Why does the shrug emoticon sometimes appear broken or missing an arm?
Some apps interpret the backslash as an escape character or the underscores as markdown for italics, which can delete part of the face. Pasting the whole string at once, rather than typing it, usually avoids this.
What is the difference between a shrug kaomoji and the 🤷 shrug emoji?
The 🤷 emoji is a single image character rendered differently on every platform. ¯\_(ツ)_/¯ is plain text built from Unicode punctuation, so it looks identical everywhere and can be pasted into places that do not support image emoji, like plain-text fields or old software.

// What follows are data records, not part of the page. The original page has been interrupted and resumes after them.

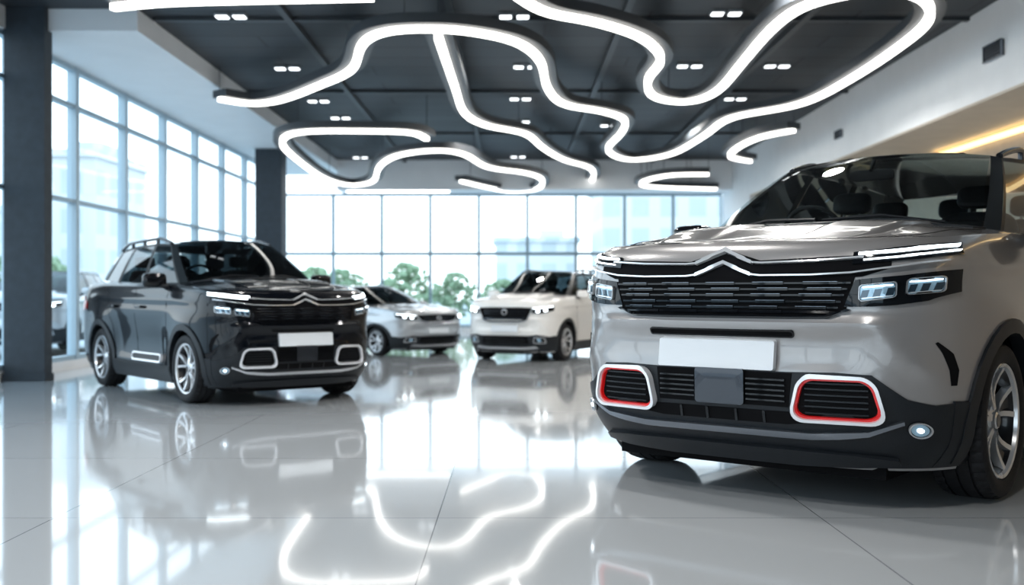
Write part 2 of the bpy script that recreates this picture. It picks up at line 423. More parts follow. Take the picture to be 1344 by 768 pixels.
        if style=='A':
            b=MB(); L=rrect(2.0,.43,.9,.10,.045); b.loop(S,L,.022,.03,0); b.frame(S,L,.018,.028,.03,1)
            b.make('door_bumper',[M['clad'],M['frame']],label='rounded protective door strip with bright frame',**kw)
        for pts in([(1.42,.37),(1.38,.7),(1.36,1.0),(1.36,1.2)],[(2.33,.37),(2.34,.8),(2.34,1.22)],[(3.02,.5),(3.08,.78),(3.22,.95),(3.27,1.24)]):
            b=MB()
            b.patch(S,[(x-.003,z) for x,z in pts],[(x+.004,z) for x,z in pts],.0015,.003,0,4,1)
            b.make('door_seam',M['liner'],label='dark door shut line',**kw)
        for x in(2.14,3.02):
            b=MB(); b.rbox((x,sg*(side_y(x,.99)+.025),.995),(.2,.035,.032),.01); b.make('door_handle',P,**kw)
        b=MB(); b.patch(S,[(4.02,.95),(4.2,.93),(4.38,.93)],[(4.02,1.02),(4.2,1.12),(4.36,1.13)],.008,.02); b.make('tail_light',M['tail'],label='red tail lamp',**kw)
    b=MB(); b.box((2.2,0,.17),(4.0,1.3,.06)); b.make('underbody',M['liner'],**kw)
    def sy(L,sg): return [(u*sg,v) for u,v in L]
    def S_(L): return [(-u,v) for u,v in L[::-1] if u!=0]+L
    if style=='A':
        hi=S_([(0,.60),(.3,.60),(.5,.605),(.64,.60),(.70,.55),(.76,.50),(.84,.475),(.885,.48),(.915,.49)])
        lo=S_([(0,.19),(.3,.19),(.5,.195),(.62,.2),(.70,.2),(.75,.2),(.81,.2),(.845,.2),(.87,.2)])
        b=MB(); b.patch(SF,lo,hi,.010,.03,0,4,10); b.make('bumper_cladding',M['clad'],label='dark plastic lower bumper',**kw)
        for sg in(1,-1):
            b=MB(); b.patch(SS[sg],[(.33,.2),(.38,.2),(.46,.2)],[(.30,.49),(.38,.485),(.46,.48)],.010,.03,0,3,6); b.make('corner_cladding',M['clad'],**kw)
        b=MB(); b.patch(SF,S_([(0,.325),(.4,.325),(.62,.345),(.74,.40)]),S_([(0,.345),(.4,.345),(.62,.365),(.74,.415)]),.028,.03,1,4,2)
        b.patch(SF,S_([(0,.20),(.3,.20),(.55,.21),(.7,.225)]),S_([(0,.27),(.3,.27),(.55,.265),(.7,.25)]),.03,.04,0,4,3)
        b.make('skid_lip',[M['clad'],M['satin'] if paint=='black' else M['gunmetal']],label='dark lower lip with metallic line',**kw)
        b=MB()
        b.patch(SF,S_([(0,.842),(.3,.842),(.45,.845),(.54,.87)]),S_([(0,1.015),(.3,1.015),(.45,1.015),(.575,1.02)]),.006,.02,0,5,4)
        b.patch(SF,S_([(0,1.0),(.2,1.0),(.4,1.0),(.6,1.015),(.7,1.05)]),S_([(0,1.146),(.08,1.117),(.17,1.09),(.6,1.105),(.7,1.112)]),.004,.02,0,5,3)
        for r,z in enumerate((.858,.884,.910,.936,.962,.988)):
            hw=.50+.012*r; n=5
            b.ribbon(SF,[(-hw,z),(-hw/2,z),(0,z),(hw/2,z),(hw,z)],.008,.018,.02,1,4)
            for k in range(n):
                s0=-hw+2*hw*(k+.10+(.12 if r%2 else 0))/n; s1=-hw+2*hw*(k+.72+(.12 if r%2 else 0))/n
                b.patch(SF,[(s0,z-.006),(s1,z-.006)],[(s0,z+.006),(s1,z+.006)],.022,.02,1,3,1)
                b.patch(SF,[(s0,z+.0045),(s1,z+.0045)],[(s0,z+.0065),(s1,z+.0065)],.0235,.02,2,3,1)
        b.patch(SF,S_([(0,.832),(.3,.832),(.47,.835),(.56,.875)]),S_([(0,.842),(.3,.842),(.46,.845),(.545,.88)]),.02,.03,1,5,1)
        b.make('grille',[M['liner'],M['gloss'],M['gunmetal']],label='wide gloss black grille with thin stepped bars',**kw)
        b=MB()
        b.ribbon(SF,S_([(0,1.134),(.045,1.116),(.09,1.097),(.135,1.080)]),.016,.024,.03)
        b.ribbon(SF,S_([(0,1.082),(.045,1.064),(.09,1.045),(.135,1.028)]),.016,.024,.03)
        b.make('emblem',M['chrome'],label='chrome double chevron emblem',**kw)
        for sg in(1,-1):
            for pts in([(.131,1.080),(.18,1.076),(.4,1.081),(.60,1.094)],[(.131,1.028),(.18,1.022),(.4,1.022),(.56,1.03),(.72,1.055),(.86,1.08)]):
                b=MB(); b.ribbon(SF,sy(pts,sg),.007,.024,.03)
                b.make('chrome_trim',M['chrome'],label='slim chrome bar beside the emblem',**kw)
            b=MB()
            b.patch(SF,sy([(.56,1.066),(.7,1.078),(.8,1.09),(.89,1.11)],sg),sy([(.56,1.116),(.7,1.132),(.8,1.147),(.872,1.158)],sg),.010,.03,0,5,3)
            b.ribbon(SF,sy([(.60,1.083),(.72,1.095),(.8,1.107),(.88,1.125)],sg),.005,.018,.02,1)
            b.ribbon(SF,sy([(.58,1.107),(.70,1.117),(.8,1.131),(.872,1.145)],sg),.010,.018,.02,1)
            b.make('daytime_light',[M['gloss'],M['led']],label='slim glowing white LED light',**kw)
            h=empty('headlight'); h.parent=root
            kw2=dict(kw); kw2['parent']=h
            b=MB()
            lo=sy([(.535,.888),(.62,.888),(.72,.896),(.82,.915),(.90,.95)],sg); hi=sy([(.575,1.0),(.65,1.008),(.74,1.018),(.83,1.033),(.895,1.045)],sg)
            b.patch(SF,lo,hi,.012,.03,0,5,4)
            b.make('lamp_housing',M['gloss'],**kw2)
            for cx,cz,w in((.655,.952,.13),(.805,.975,.11)):
                b=MB(); L=rrect(cx*sg,cz,w,.068,.014,5); L=[(u,v+(abs(u)-cx)*.12) for u,v in L]; b.frame(SF,L,.003,.024,.02,0)
                b.make('lamp_bezel',M['satin'],label='satin metal lamp bezel',**kw2)
                b=MB(); L=[(cx*sg+(u-cx*sg)*.92,cz+(v-cz)*.88) for u,v in L]; b.loop(SF,L,.014,.02,0)
                for q,(fx0,mi) in enumerate(((-.36,3),(-.02,3),(.32,3))):
                    a0=cx+w*(fx0-.10); a1=cx+w*(fx0+.10)
                    b.patch(SF,sy([(a0,cz-.022+(a0-cx)*.12),(a1,cz-.022+(a1-cx)*.12)],sg),sy([(a0+.008,cz+.010+(a0-cx)*.12),(a1+.008,cz+.010+(a1-cx)*.12)],sg),.018,.01,mi,2,1)
                b.ribbon(SF,[((cx-w*.40)*sg,cz+.016),((cx+w*.40)*sg,cz+.026)],.004,.024,.01,2)
                b.ribbon(SF,[((cx-w*.40)*sg,cz-.030),((cx+w*.40)*sg,cz-.019)],.003,.022,.01,1)
                b.make('lamp_lens',[M['proj'],M['chrome'],M['led'],M['proj2']],label='faceted bluish lamp lens',**kw2)
            b=MB(); L=rrect(.505*sg,.496,.33,.195,.055,6,.22)
            I=b.frame(SF,L,.013,.046,.05,0)
            J=b.frame(SF,I,.009,.030,.04,1)
            b.loop(SF,J,.014,.01,2)
            for z in(.435,.46,.485,.51,.535,.56):
                b.ribbon(SF,[((.505-.122)*sg,z),((.505+.122)*sg,z)],.007,.022,.02,3)
            b.make('bumper_vent',[M['frame'],M['red'] if paint=='gray' else M['satin'],M['liner'],M['clad']],label='rounded bumper vent with bright frame',**kw)
            b=MB(); fx=.785*sg; b.loop(SF,circ(fx,.375,.036),.016,.02,0); b.frame(SF,circ(fx,.375,.034),.005,.026,.02,1); b.loop(SF,circ(fx,.375,.026),.02,.01,2); b.loop(SF,circ(fx,.375,.010,12),.026,.01,3)
            b.make('fog_light',[M['gloss'],M['satin'],M['proj'],M['led']],label='round fog lamp with metal ring',**kw)
            b=MB(); b.patch(SS[sg],[(.285,.555),(.275,.62),(.245,.69),(.215,.735)],[(.315,.555),(.325,.62),(.295,.69),(.225,.74)],.003,.01,0,4,2); b.make('corner_slot',M['liner'],label='dark vertical bumper slot',**kw)
        b=MB(); L=rrect(.02,.768,.70,.034,.012); b.loop(SF,L,.003,.01,0,rings=2); b.frame(SF,L,.006,.008,.01,1); b.make('bumper_slot',[M['liner'],M['gloss']],label='narrow dark bumper slot',**kw)
        b=MB(); b.patch(SF,[(-.31,.45),(0,.45),(.31,.45)],[(-.325,.595),(0,.595),(.325,.595)],.014,.02,0,4,3)
        for z in(.475,.498,.521,.544,.567):
            for sg in(1,-1): b.ribbon(SF,[(.125*sg,z),(.30*sg,z)],.008,.028,.02,1)
        b.patch(SF,S_([(0,.375),(.3,.375),(.38,.385)]),S_([(0,.43),(.3,.43),(.36,.43)]),.014,.01,0,4,2)
        for y in(-.2,-.07,.07,.2): b.patch(SF,[(y-.006,.375),(y+.006,.375)],[(y-.006,.43),(y+.006,.43)],.02,.02,1)
        b.make('lower_grille',[M['liner'],M['gloss']],label='black lower intake with thin bars',**kw)
        b=MB(); b.loop(SF,rrect(0,.525,.235,.15,.012),.034,.03,0); b.make('radar_cover',M['darkmetal'],label='dark square sensor cover',**kw)
        pw,pc=(.56,.03) if paint=='gray' else (.60,0)
        b=MB(); b.loop(SF,rrect(pc,.670,pw,.14,.01),.03,.03,0); b.make('number_plate',M['plate'],label='blank white number plate',**kw)
    else:
        dk=M['clad']
        hi=S_([(0,.50),(.3,.50),(.5,.50),(.64,.52),(.76,.5),(.84,.48),(.915,.5)])
        lo=S_([(0,.19),(.3,.19),(.5,.195),(.62,.2),(.75,.2),(.82,.2),(.87,.2)])
        b=MB(); b.patch(SF,lo,hi,.010,.03,0,4,8); b.make('bumper_cladding',dk,label='dark plastic lower bumper',**kw)
        for sg in(1,-1):
            b=MB(); b.patch(SS[sg],[(.33,.2),(.38,.2),(.46,.2)],[(.30,.50),(.38,.49),(.46,.48)],.010,.03,0,3,6); b.make('corner_cladding',dk,**kw)
        b=MB(); b.patch(SF,S_([(0,.25),(.4,.25),(.65,.27)]),S_([(0,.29),(.4,.29),(.6,.31)]),.03,.03,0,4,2); b.make('skid_lip',M['satin'],label='silver skid plate',**kw)
        gz=0 if paint=='white' else .10
        b=MB(); b.patch(SF,S_([(0,.76+gz),(.3,.765+gz),(.46,.80+gz)]),S_([(0,1.04),(.3,1.04),(.56,1.03)]),.01,.02,0,5,3)
        for z in(.82,.87,.92,.97):
            if z>.78+gz: b.ribbon(SF,[(-.44,z),(0,z),(.44,z)],.014,.028,.02,1)
        b.ribbon(SF,S_([(0,.755+gz),(.3,.76+gz),(.46,.795+gz),(.56,1.03)]),.014,.03,.03,2)
        b.make('grille',[M['liner'],M['darkmetal'],M['satin']],label='dark slatted grille with metal outline',**kw)
        b=MB(); b.frame(SF,circ(0,.95,.055),.013,.045,.03); b.make('emblem',M['chrome'],label='round chrome emblem',**kw)
        for sg in(1,-1):
            h=empty('headlight'); h.parent=root
            kw2=dict(kw); kw2['parent']=h
            b=MB(); b.patch(SF,sy([(.54,.93),(.68,.92),(.80,.94),(.89,.98)],sg),sy([(.57,1.035),(.7,1.05),(.8,1.065),(.88,1.075)],sg),.012,.03,0,5,3); b.make('lamp_housing',M['gloss'],**kw2)
            b=MB(); b.ribbon(SF,sy([(.57,1.02),(.7,1.033),(.8,1.045),(.87,1.055)],sg),.015,.02,.02); b.loop(SF,circ(.66*sg,.97,.032,16),.022,.02); b.loop(SF,circ(.78*sg,.985,.028,16),.022,.02)
            b.make('lamp_lens',M['led'],label='glowing white lamp',**kw2)
            b=MB(); L=rrect(.68*sg,.42,.2,.12,.03,5,.2); b.loop(SF,L,.016,.02,0); b.frame(SF,L,.012,.024,.02,1); b.loop(SF,circ(.68*sg,.42,.035,14),.026,.02,2)
            b.make('fog_light',[M['gloss'],M['satin'],M['proj']],label='round fog lamp in a dark pocket',**kw)
        b=MB(); b.patch(SF,S_([(0,.34),(.3,.34),(.5,.35)]),S_([(0,.50),(.3,.50),(.46,.50)]),.016,.02,0,4,2)
        for z in(.37,.41,.45): b.ribbon(SF,[(-.42,z),(0,z),(.42,z)],.012,.026,.02,1)
        b.make('lower_grille',[M['liner'],M['gloss']],label='black lower intake',**kw)
        b=MB(); b.loop(SF,rrect(0,.635,.56,.13,.01),.03,.03,0); b.make('number_plate',M['plate'],label='blank white number plate',**kw)
    return root

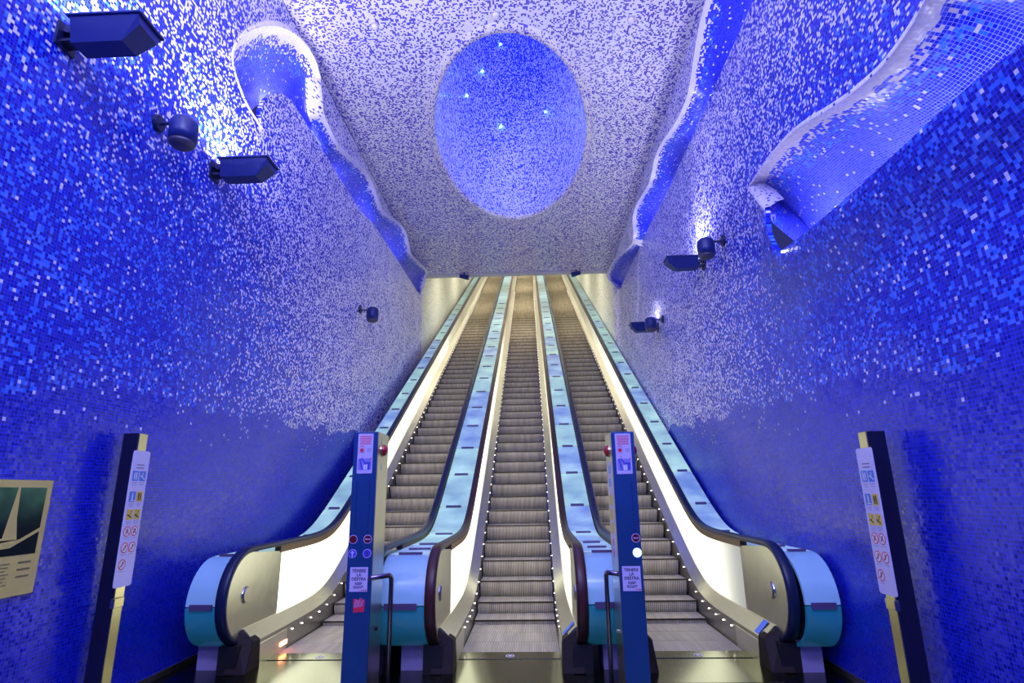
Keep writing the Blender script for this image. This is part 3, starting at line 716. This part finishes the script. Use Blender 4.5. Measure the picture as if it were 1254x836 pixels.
# ------------------------------------------------------------------ information pylons
def pylon(x0, x1, y0, y1, zt, label, left):
    r = thing('information_pylon', label, 'pylon', (0, 0, 0), 'information pylons at the foot of the escalators')
    bm = bmesh.new(); bx(bm, x0, x1, y0 + .012, y1, 0, zt); bmesh.ops.bevel(bm, geom=bm.edges[:], offset=.006, segments=2, affect='EDGES'); link('column', bm, M_PYSIDE, r)
    box('front_panel', (x0 + .002, x1 - .002, y0, y0 + .014, 0, zt - .004), M_PYLON, r, .003)
    W = x1 - x0; Mx = frame((x0, y0 - .0005, 0), (1, 0, 0), (0, 0, 1))
    sc_ = W * .5 if left else W * .5
    # safety notice
    nt = flat('safety_notice', [rrect(sc_, zt - .19, .135, .345, .006)], M_PAPER, r, Mx, 0, .002)
    b = .0022; cx, t0 = sc_, zt - .03
    flat('red_print', [rect(cx, t0 - .012 - .016 * k, .105 - .012 * (k == 3), .007) for k in range(5)], M_INKR, nt, Mx, b)
    flat('button_outline', [line(cx - .055, t0 - .105, cx - .005, t0 - .105, .002), line(cx - .055, t0 - .158, cx - .005, t0 - .158, .002), line(cx - .055, t0 - .105, cx - .055, t0 - .158, .002), line(cx - .005, t0 - .105, cx - .005, t0 - .158, .002)], M_INKR, nt, Mx, b)
    flat('red_dot', [disc(cx - .03, t0 - .132, .017)], M_INKR, nt, Mx, b + .0012)
    flat('grey_print', [rect(cx + .035, t0 - .122 - .011 * k, .045 - .008 * k, .005) for k in range(3)], mat('grey_ink', (.30, .26, .5), .4), nt, Mx, b)
    flat('button_caption', [rect(cx - .03, t0 - .095, .035, .006)], M_INKR, nt, Mx, b)
    flat('blue_field', [rrect(cx, t0 - .255, .118, .10, .012)], mat('pale_blue_ink', (.28, .25, .66), .4), nt, Mx, b)
    z0 = t0 - .255
    flat('step_drawing', [line(cx - .045, z0 + .05, cx - .02, z0 - .045, .012), line(cx - .03, z0 + .055, cx + .005, z0 + .008, .012), line(cx + .003, z0 + .008, cx + .045, z0 + .014, .014), line(cx + .042, z0 + .016, cx + .036, z0 - .045, .016)], M_INKB, nt, Mx, b + .0012)
    flat('shoe_drawing', [line(cx - .002, z0 - .004, cx + .0, z0 - .045, .016), line(cx + .016, z0 - .002, cx + .018, z0 - .045, .014)], M_WHT, nt, Mx, b + .0013)
    flat('red_mark', [disc(cx + .052, z0 + .052, .006), line(cx - .03, z0 + .075, cx - .018, z0 + .068, .004)], M_INKR, nt, Mx, b + .0012)
    # columns of small upright characters pressed into the panel (not legible in the photograph)
    rnd = random.Random(3 if left else 5); P = []
    for cxx in ((W * .24, W * .76) if left else (W * .76,)):
        for k in range(26):
            z = zt - .44 - .0215 * k
            if rnd.random() < .15: continue
            P.append(rect(cxx, z, .014, .004)); P.append(rect(cxx + rnd.choice((-.005, .005)), z + .005, .004, .011))
    flat('engraving', P, M_POSTD, r, Mx, 0, .0008)['kind'] = 'stuff'
    # round pictograms
    def ring(cx, cz, colr, name):
        p = flat(name, [disc(cx, cz, .036)], mat('pictogram_ring', (.62, .45, .78), .4), r, Mx, 0, .002); flat('disc', [disc(cx, cz, .031)], colr, p, Mx, .002, .001); return p
    za, zb_ = (1.232, 1.118) if left else (1.215, 1.10)
    if left:
        ring(W * .20, za, M_RED, 'stop_pictogram')
        p = ring(W * .78, za, M_RED, 'no_entry_pictogram'); flat('bar', [rect(W * .78, za, .044, .011)], mat('bar_pink', (.5, .35, .55), .4), p, Mx, .003)
        p = ring(W * .20, zb_, M_INKB, 'up_arrow_pictogram'); flat('arrow', [rect(W * .20, zb_ - .008, .011, .036), [(W * .20 - .019, zb_ + .004), (W * .20 + .019, zb_ + .004), (W * .20, zb_ + .025)]], mat('arrow_pale', (.6, .62, .85), .4), p, Mx, .003)
        p = ring(W * .78, zb_, M_INKB, 'blue_pictogram'); flat('arrow', [rect(W * .78, zb_, .009, .040)], M_INKD, p, Mx, .003)
    else:
        p = ring(W * .78, za, M_RED, 'no_entry_pictogram'); flat('bar', [rect(W * .78, za, .044, .011)], mat('bar_pink', (.5, .35, .55), .4), p, Mx, .003)
        p = flat('lit_arrow_pictogram', [disc(W * .80, zb_, .037)], M_ARROW, r, Mx, 0, .004); flat('arrow', [rect(W * .80, zb_ - .008, .011, .030), [(W * .80 - .017, zb_ + .004), (W * .80 + .017, zb_ + .004), (W * .80, zb_ + .024)]], mat('arrow_lit', (.9, .95, 1), .3, 0, (.95, .98, 1), 5), p, Mx, .004)
    # keep right notice
    kx, kz = (W * .5, .915) if left else (W * .5, .90)
    kn = flat('keep_right_notice', [rect(kx, kz, .150, .190)], M_PAPER, r, Mx, 0, .002)
    for t_, dz, s_ in (('TENERE', .066, .034), ('LA', .034, .033), ('DESTRA', .002, .034), ('KEEP', -.034, .029), ('RIGHT', -.062, .029)):
        writing(t_, s_, kx, kz + dz, M_INKD, kn, Mx, .0022)
    flat('red_mark', [disc(kx + .062, kz - .084, .007), rect(kx + .037, kz - .084, .03, .005)], M_INKR, kn, Mx, .0022)
    if left:
        st = flat('sticker', [[(.075, .66), (.165, .665), (.168, .76), (.15, .755), (.14, .775), (.125, .757), (.07, .765)]], M_INKR, r, Mx, 0, .0012)
        rn = random.Random(9)
        flat('scribble', [line(.08 + .013 * k, .70 + .01 * (k % 2), .092 + .012 * k, .755 + rn.uniform(-.01, .02), .006) for k in range(6)] + [line(.085, .70, .155, .72, .006)], mat('scribble_lilac', (.4, .3, .6), .4), st, Mx, .0013)
        flat('scribble', [line(.085, .675, .15, .68, .006), line(.085, .69, .155, .69, .005)], M_INKR, st, Mx, .0014)
    # red push buttons on both narrow sides
    ym = y0 + (y1 - y0) * .45
    for s_, X in ((-1, x0), (1, x1)):
        bm = bmesh.new(); n = 12; prof = [(0, .05), (.012, .052), (.03, .046), (.044, .030), (.050, .008)]
        tube(bm, [(X + s_ * a, ym, zt - .155) for a, _ in prof], [q for _, q in prof], 20)
        for f in bm.faces: f.smooth = True
        bt = link('emergency_button', bm, M_RBTN, r)
        bm = bmesh.new(); tube(bm, [(X, ym, zt - .155), (X + s_ * .008, ym, zt - .155)], .06, 20); link('button_collar', bm, M_BRASS, bt)
    side = 1 if left else -1; X = x1 if left else x0
    Ms = frame((X, y0, 0), (0, 1, 0), (0, 0, 1)) if side > 0 else frame((X, y1, 0), (0, -1, 0), (0, 0, 1))
    D = y1 - y0
    if left:
        flat('side_plate', [rect(D * .5, zt - .08, D * .4, .07), rect(D * .5, zt - .30, D * .25, .06)], M_PYSIDE, r, Ms, 0, .003)
        bm = bmesh.new(); tube(bm, [(X, y0 + D * .5, .50), (X + .02, y0 + D * .5, .50)], .016, 10); link('lock', bm, M_POSTD, r)
    else:
        sn = flat('side_notice', [rect(D * .5, 1.45, D * .55, .80)], M_PAPER, r, Ms, 0, .002)
        flat('yellow_panel', [rect(D * .5, 1.52 - .12 * k, D * .4, .09) for k in range(3)], M_YEL, sn, Ms, .0022)
        flat('blue_panel', [rect(D * .5, 1.78 - .11 * k, D * .4, .07) for k in range(2)], M_SKY, sn, Ms, .0022)
        flat('red_panel', [disc(D * .5, 1.17 - .09 * k, .035) for k in range(2)], M_INKR, sn, Ms, .0022)
        bm = bmesh.new(); tube(bm, [(X, y0 + D * .5, .46), (X - .02, y0 + D * .5, .46)], .014, 10); link('lock', bm, M_STEEL, r)
    return r
pylon(-1.59, -1.375, 5.0, 5.38, 2.14, 'blue steel pylon with a red sticker, left of the middle escalator', True)
pylon(.685, .885, 5.0, 5.42, 2.10, 'blue steel pylon with a lit arrow disc, right of the middle escalator', False)

def barrier(x, y, z, xb, yb, label):
    bm = bmesh.new(); pts = [(x, y, 0), (x, y, z - .05)]
    for k in range(1, 6): t = R_(90 * k / 5); pts.append((x + (xb - x) * .1 * (1 - math.cos(t)), y - .06 * (1 - math.cos(t)), z - .05 + .05 * math.sin(t)))
    pts.append((xb, yb, z))
    r = thing('guard_rail', label, 'rail', (0, 0, 0), 'steel guard rails beside the pylons')
    tube(bm, pts, .020, 10)
    for f in bm.faces: f.smooth = True
    link('tube', bm, mat('rail_steel_dark', (.22, .18, .26), .25, .9), r)
    bm = bmesh.new(); tube(bm, [(x, y, 0), (x, y, .02)], .05, 16); link('foot_plate', bm, M_CAP, r)
barrier(-1.245, 5.16, .93, -1.374, 4.95, 'bent steel tube rail in front of the left drum, beside the stickered pylon')
barrier(.60, 5.2, .93, .684, 5.05, 'bent steel tube rail touching the pylon with the lit arrow')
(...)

Are shrug kaomoji considered rude?
Context decides. In casual chat, a shrug is a neutral way to signal 'I don't know' without effort. In a formal reply or to someone you don't know well, it can come across as dismissive, so it works best in informal settings.
What is the arm-shrug style like ┐(´ー`)┌?
It is an earlier Japanese kaomoji style that predates the now-more-common ¯\_(ツ)_/¯. It uses angled bracket characters for arms instead of a backslash and forward slash, and often carries a softer or more resigned tone.
What is a lenny-face shrug?
It combines the classic shrug arms with the eyes from ( ͡° ͜ʖ ͡°), the 'Lenny Face' meme. The result reads as smug, suggestive, or joking rather than a sincere 'I don't know', and is mostly used in meme replies.
Can I use shrug kaomoji in usernames or bios?
Short versions like ¯\_(ツ)_/¯ or 乁( •_•)ㄏ fit within most character limits. Longer decorated variants with extra bracket characters are more likely to get truncated or rejected by strict username validators.
How many shrug kaomoji are on this page?
There are 107 curated faces, grouped into the classic backslash-and-slash style, arm-bracket shrugs, lenny-eyed variants, and a few faces with an emoji accent.